A sua missão desta vez envolve um potencial confronto directo com grupos rebeldes que se estabeleceram no leste do Congo – entre eles o LRA (sigla do Exército de Resistência do Senhor, do líder guerrilheiro Joseph Kony), o M23 (Movimento 23 de Março) e o FDLR (sigla de Forças Democráticas para a Libertação do Ruanda).
O brasileiro será o comandante geral de uma força de quase 20 mil capacetes azuis estabelecida em 2010. O seu principal desafio será lidar com a área leste do país, ainda não pacificada.

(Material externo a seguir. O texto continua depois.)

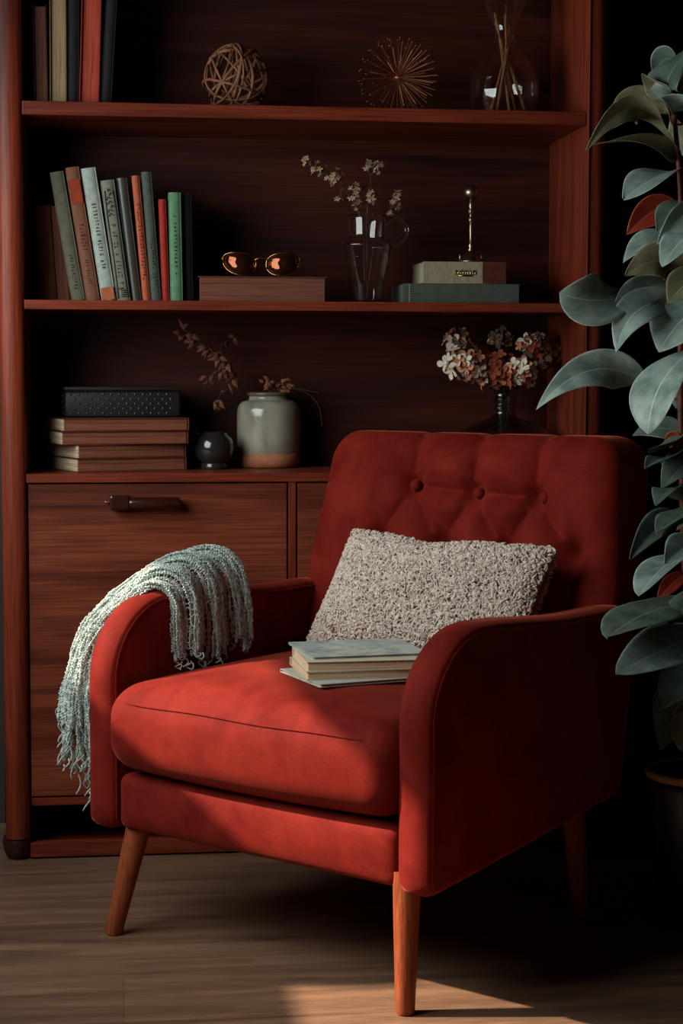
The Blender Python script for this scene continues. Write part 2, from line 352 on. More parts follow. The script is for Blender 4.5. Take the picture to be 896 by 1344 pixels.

Ele terá à sua disposição uma unidade especial de 3.000 homens, que tem estado a ser formada desde o mês passado. Quando estiver completa, a Brigada de Intervenção será formada por batalhões de artilharia, infantaria e de forças especiais, além de uma companhia de reconhecimento e helicópteros de ataque.
Unidades de artilharia e de forças especiais já foram usadas dentro de contextos específicos de operações anteriores da ONU – especialmente no Sudão (artilharia) e no próprio Congo (forças especiais).
Porém, em mais de 60 anos de missões de paz, “esta é a primeira vez que as Nações Unidas estabelecem uma brigada específica, dentro do contexto de uma missão de paz maior, para usar a força”, segundo disse à BBC Andre Michel Essoungou, um dos porta-vozes do Departamento de Missões de Paz da ONU.
“A brigada poderá levar a cabo acções ofensivas tendo como alvo grupos armados específicos que estão a arruinar o processo de paz no país”, afirmou.
Missões de paz
As operações de paz da ONU nasceram inicialmente com o objectivo genérico de monitorar acordos já estabelecidos de cessar-fogo. Mas, em muitas regiões – como na África e no Haiti, por exemplo – as tropas da ONU depararam-se com situações de conflitos.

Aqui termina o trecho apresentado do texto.